-- GIVEN MATERIAL --
= = = = = = =

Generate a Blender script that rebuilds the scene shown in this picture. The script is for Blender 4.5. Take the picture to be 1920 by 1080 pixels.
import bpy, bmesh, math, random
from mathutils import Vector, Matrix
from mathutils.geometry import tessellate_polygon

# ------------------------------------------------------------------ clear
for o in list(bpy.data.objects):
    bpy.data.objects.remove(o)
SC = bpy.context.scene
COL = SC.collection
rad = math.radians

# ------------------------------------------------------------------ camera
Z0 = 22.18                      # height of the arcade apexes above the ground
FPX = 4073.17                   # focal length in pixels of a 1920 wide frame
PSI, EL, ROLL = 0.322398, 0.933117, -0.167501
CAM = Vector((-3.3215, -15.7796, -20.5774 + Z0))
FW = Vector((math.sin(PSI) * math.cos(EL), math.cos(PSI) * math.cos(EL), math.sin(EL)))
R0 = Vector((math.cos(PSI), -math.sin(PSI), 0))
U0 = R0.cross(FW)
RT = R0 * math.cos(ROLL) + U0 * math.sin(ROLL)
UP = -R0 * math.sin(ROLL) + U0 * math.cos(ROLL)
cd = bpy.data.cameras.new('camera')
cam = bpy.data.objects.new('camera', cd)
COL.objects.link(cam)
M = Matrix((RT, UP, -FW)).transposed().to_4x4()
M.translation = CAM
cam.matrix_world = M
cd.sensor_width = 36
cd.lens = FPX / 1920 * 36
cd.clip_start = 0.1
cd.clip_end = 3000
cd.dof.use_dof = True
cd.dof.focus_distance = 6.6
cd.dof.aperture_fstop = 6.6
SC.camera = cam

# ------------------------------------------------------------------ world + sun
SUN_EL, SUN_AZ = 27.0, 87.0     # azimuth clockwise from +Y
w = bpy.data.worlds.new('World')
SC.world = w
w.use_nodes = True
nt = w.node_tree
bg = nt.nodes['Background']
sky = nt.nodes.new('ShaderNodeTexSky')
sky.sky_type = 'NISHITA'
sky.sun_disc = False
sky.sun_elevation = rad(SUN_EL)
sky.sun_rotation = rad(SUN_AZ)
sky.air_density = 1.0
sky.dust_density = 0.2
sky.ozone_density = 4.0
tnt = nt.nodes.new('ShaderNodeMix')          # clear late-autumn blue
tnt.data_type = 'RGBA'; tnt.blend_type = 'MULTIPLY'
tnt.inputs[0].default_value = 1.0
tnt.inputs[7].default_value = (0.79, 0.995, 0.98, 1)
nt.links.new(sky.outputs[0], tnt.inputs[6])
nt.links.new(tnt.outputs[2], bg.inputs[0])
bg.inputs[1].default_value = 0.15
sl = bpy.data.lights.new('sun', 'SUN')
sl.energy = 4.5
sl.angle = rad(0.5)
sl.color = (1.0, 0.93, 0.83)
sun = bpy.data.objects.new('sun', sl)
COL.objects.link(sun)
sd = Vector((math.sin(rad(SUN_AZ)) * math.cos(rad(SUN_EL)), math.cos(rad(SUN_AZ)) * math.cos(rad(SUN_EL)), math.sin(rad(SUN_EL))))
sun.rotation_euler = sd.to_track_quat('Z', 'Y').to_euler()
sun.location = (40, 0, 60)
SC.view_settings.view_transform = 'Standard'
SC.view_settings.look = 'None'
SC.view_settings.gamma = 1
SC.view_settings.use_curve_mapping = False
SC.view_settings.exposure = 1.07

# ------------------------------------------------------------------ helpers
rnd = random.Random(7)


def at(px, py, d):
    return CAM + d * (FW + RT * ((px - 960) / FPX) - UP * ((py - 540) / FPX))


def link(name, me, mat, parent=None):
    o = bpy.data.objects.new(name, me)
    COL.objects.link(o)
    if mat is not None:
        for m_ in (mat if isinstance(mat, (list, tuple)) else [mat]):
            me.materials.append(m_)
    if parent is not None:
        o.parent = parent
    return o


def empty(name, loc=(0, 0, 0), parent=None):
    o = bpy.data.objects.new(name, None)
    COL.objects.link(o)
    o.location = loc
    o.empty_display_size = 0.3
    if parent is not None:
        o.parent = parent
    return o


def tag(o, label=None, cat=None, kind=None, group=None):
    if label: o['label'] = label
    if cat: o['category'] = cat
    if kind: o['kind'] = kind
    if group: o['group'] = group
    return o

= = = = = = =

-- EXERCISE OBJECTIVE --
Copy out every line of the data above, exactly as given.

-- SOLUTION BELOW --
Generate a Blender script that rebuilds the scene shown in this picture. The script is for Blender 4.5. Take the picture to be 1920 by 1080 pixels.
import bpy, bmesh, math, random
from mathutils import Vector, Matrix
from mathutils.geometry import tessellate_polygon

# ------------------------------------------------------------------ clear
for o in list(bpy.data.objects):
    bpy.data.objects.remove(o)
SC = bpy.context.scene
COL = SC.collection
rad = math.radians

# ------------------------------------------------------------------ camera
Z0 = 22.18                      # height of the arcade apexes above the ground
FPX = 4073.17                   # focal length in pixels of a 1920 wide frame
PSI, EL, ROLL = 0.322398, 0.933117, -0.167501
CAM = Vector((-3.3215, -15.7796, -20.5774 + Z0))
FW = Vector((math.sin(PSI) * math.cos(EL), math.cos(PSI) * math.cos(EL), math.sin(EL)))
R0 = Vector((math.cos(PSI), -math.sin(PSI), 0))
U0 = R0.cross(FW)
RT = R0 * math.cos(ROLL) + U0 * math.sin(ROLL)
UP = -R0 * math.sin(ROLL) + U0 * math.cos(ROLL)
cd = bpy.data.cameras.new('camera')
cam = bpy.data.objects.new('camera', cd)
COL.objects.link(cam)
M = Matrix((RT, UP, -FW)).transposed().to_4x4()
M.translation = CAM
cam.matrix_world = M
cd.sensor_width = 36
cd.lens = FPX / 1920 * 36
cd.clip_start = 0.1
cd.clip_end = 3000
cd.dof.use_dof = True
cd.dof.focus_distance = 6.6
cd.dof.aperture_fstop = 6.6
SC.camera = cam

# ------------------------------------------------------------------ world + sun
SUN_EL, SUN_AZ = 27.0, 87.0     # azimuth clockwise from +Y
w = bpy.data.worlds.new('World')
SC.world = w
w.use_nodes = True
nt = w.node_tree
bg = nt.nodes['Background']
sky = nt.nodes.new('ShaderNodeTexSky')
sky.sky_type = 'NISHITA'
sky.sun_disc = False
sky.sun_elevation = rad(SUN_EL)
sky.sun_rotation = rad(SUN_AZ)
sky.air_density = 1.0
sky.dust_density = 0.2
sky.ozone_density = 4.0
tnt = nt.nodes.new('ShaderNodeMix')          # clear late-autumn blue
tnt.data_type = 'RGBA'; tnt.blend_type = 'MULTIPLY'
tnt.inputs[0].default_value = 1.0
tnt.inputs[7].default_value = (0.79, 0.995, 0.98, 1)
nt.links.new(sky.outputs[0], tnt.inputs[6])
nt.links.new(tnt.outputs[2], bg.inputs[0])
bg.inputs[1].default_value = 0.15
sl = bpy.data.lights.new('sun', 'SUN')
sl.energy = 4.5
sl.angle = rad(0.5)
sl.color = (1.0, 0.93, 0.83)
sun = bpy.data.objects.new('sun', sl)
COL.objects.link(sun)
sd = Vector((math.sin(rad(SUN_AZ)) * math.cos(rad(SUN_EL)), math.cos(rad(SUN_AZ)) * math.cos(rad(SUN_EL)), math.sin(rad(SUN_EL))))
sun.rotation_euler = sd.to_track_quat('Z', 'Y').to_euler()
sun.location = (40, 0, 60)
SC.view_settings.view_transform = 'Standard'
SC.view_settings.look = 'None'
SC.view_settings.gamma = 1
SC.view_settings.use_curve_mapping = False
SC.view_settings.exposure = 1.07

# ------------------------------------------------------------------ helpers
rnd = random.Random(7)


def at(px, py, d):
    return CAM + d * (FW + RT * ((px - 960) / FPX) - UP * ((py - 540) / FPX))


def link(name, me, mat, parent=None):
    o = bpy.data.objects.new(name, me)
    COL.objects.link(o)
    if mat is not None:
        for m_ in (mat if isinstance(mat, (list, tuple)) else [mat]):
            me.materials.append(m_)
    if parent is not None:
        o.parent = parent
    return o


def empty(name, loc=(0, 0, 0), parent=None):
    o = bpy.data.objects.new(name, None)
    COL.objects.link(o)
    o.location = loc
    o.empty_display_size = 0.3
    if parent is not None:
        o.parent = parent
    return o


def tag(o, label=None, cat=None, kind=None, group=None):
    if label: o['label'] = label
    if cat: o['category'] = cat
    if kind: o['kind'] = kind
    if group: o['group'] = group
    return o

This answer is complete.